Single Stream Recycling

MSW Case Study

Revolutionizing Small Town RecyclingNestled in a far corner of the state, the town’s economy relied on ranching and outdoor activity.  As a result, they committed to the environment and recycling early.  Three local haulers  collected and transported recyclable single stream material 180 miles to sorting facilities in the closest large town for $58 per ton plus processing fees.  Worse, roughly 30% of the recovered material was not recyclable and ended up in distant landfills.

In 2016, an integrated environmental services firm built a $550,000 sorting facility (net of building and property) at the landfill.  The facility included a Revolution© sorting system, a ferrous metal separator, two vertical balers, a horizontal baler, a pit, 14 collection bins and a feed conveyor.

Service and Recovery:

The facility serves 80% of the community’s 4500 households.  The diversion rate is around 40% with 25% of processed material unrecoverable.  This results in an overall 30% system diversion.  Community awareness and education will increase this yield over time.  This level of diversion will extend the life of the current cell at the landfill 30% pushing out the need for expansion and reducing the landfill’s accrual for expansion by 30 to 40%.

Cardboard goes directly to a cardboard mill.   Regional insulation plants take the paper.  The local scrap metal company buys the tin and aluminum.  A plastics processor buys the PET and HDPE (natural and colored).  The backhauls for road salt in the winter and landscape sand in the summer take glass to a distant processor. There is not a viable solution for #3-7 Plastics at this time, although there is one currently in development.

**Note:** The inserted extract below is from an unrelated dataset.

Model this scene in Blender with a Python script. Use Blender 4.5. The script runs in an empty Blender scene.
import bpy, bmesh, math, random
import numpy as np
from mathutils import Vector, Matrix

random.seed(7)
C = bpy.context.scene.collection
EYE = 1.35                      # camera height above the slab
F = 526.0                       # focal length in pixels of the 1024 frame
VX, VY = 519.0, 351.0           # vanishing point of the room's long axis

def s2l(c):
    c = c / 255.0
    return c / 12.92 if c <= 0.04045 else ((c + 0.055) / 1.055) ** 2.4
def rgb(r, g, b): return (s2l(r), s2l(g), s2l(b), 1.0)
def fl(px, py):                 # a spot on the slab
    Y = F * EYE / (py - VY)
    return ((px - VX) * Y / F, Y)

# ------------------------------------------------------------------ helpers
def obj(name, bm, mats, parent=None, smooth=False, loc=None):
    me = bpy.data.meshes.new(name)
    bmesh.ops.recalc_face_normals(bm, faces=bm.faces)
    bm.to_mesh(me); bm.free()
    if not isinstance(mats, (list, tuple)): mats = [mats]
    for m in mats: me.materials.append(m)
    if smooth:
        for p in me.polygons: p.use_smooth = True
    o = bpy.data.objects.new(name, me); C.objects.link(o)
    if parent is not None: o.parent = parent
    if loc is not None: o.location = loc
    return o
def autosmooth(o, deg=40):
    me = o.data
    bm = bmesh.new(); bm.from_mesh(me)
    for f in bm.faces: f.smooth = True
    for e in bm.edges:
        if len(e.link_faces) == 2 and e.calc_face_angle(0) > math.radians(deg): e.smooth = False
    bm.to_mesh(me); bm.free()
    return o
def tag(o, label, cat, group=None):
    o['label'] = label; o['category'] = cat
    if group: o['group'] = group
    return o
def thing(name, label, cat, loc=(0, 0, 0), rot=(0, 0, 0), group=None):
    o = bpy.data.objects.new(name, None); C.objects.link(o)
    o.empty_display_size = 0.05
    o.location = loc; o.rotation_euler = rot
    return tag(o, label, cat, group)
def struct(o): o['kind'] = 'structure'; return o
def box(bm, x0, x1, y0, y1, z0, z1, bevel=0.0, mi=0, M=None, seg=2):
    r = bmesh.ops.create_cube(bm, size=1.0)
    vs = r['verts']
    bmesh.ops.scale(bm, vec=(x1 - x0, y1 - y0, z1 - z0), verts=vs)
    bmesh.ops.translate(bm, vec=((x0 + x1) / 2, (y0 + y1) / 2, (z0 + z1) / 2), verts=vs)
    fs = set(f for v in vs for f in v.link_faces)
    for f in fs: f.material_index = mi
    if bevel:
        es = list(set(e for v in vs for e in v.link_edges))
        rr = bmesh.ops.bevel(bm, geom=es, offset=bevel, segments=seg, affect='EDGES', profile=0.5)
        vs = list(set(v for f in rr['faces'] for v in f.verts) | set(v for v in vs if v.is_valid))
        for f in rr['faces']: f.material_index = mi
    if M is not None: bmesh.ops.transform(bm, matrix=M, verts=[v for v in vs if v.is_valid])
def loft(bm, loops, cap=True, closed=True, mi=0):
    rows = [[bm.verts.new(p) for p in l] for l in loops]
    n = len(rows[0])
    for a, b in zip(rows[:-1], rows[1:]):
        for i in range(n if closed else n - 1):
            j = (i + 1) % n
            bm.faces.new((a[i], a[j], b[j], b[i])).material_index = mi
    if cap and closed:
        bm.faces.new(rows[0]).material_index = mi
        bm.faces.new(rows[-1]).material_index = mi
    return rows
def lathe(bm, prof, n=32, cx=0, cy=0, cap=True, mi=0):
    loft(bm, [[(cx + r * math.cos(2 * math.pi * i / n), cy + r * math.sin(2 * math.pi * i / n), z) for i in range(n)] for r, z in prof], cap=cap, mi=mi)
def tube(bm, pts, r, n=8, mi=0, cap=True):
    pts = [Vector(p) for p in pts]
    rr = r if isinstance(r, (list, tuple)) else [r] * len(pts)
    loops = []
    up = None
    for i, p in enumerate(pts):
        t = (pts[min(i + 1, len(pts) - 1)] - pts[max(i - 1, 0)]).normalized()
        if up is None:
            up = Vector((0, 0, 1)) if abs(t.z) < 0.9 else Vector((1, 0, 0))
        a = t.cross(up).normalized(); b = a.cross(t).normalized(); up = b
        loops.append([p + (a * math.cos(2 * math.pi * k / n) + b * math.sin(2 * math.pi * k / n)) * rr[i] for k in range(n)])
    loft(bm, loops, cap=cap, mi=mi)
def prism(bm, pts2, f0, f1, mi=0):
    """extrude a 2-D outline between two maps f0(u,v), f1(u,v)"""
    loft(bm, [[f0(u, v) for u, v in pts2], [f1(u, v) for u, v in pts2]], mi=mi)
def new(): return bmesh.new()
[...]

Operations and Future Improvements:

Revolution System Set-upThe facility opened in June of 2016, beginning a 3-month shakeout and ramp up.  The six-man team took time to learn how to operate the system and resolve any machine or operating issues.  In August, the facility shipped its first truckload of paper. Experienced operators visited the plant to train the operators and refine operations.

By September, operations had stabilized near target levels. Other haulers were allowed to drop off recyclables for a processing fee approximately equal to the cost of trucking to town.  As a result, it was cheaper and easier to drop off material locally without having to manage the additional logistics of transportation.

Improvements in October and November allowed the facility to sustain its design processing rate and increase its reach by bringing on new customers.


Faced with increasing landfill costs, rural communities can rely on systems in larger communities or create their own system.  Transportation of all or part of the waste stream is expensive.  Although processing costs for smaller systems can be higher than processing costs for larger systems, the total cost after transportation is competitive.  This can create the basis for a local system that creates local jobs and reduces landfill expenses instead of increasing the burden on the community.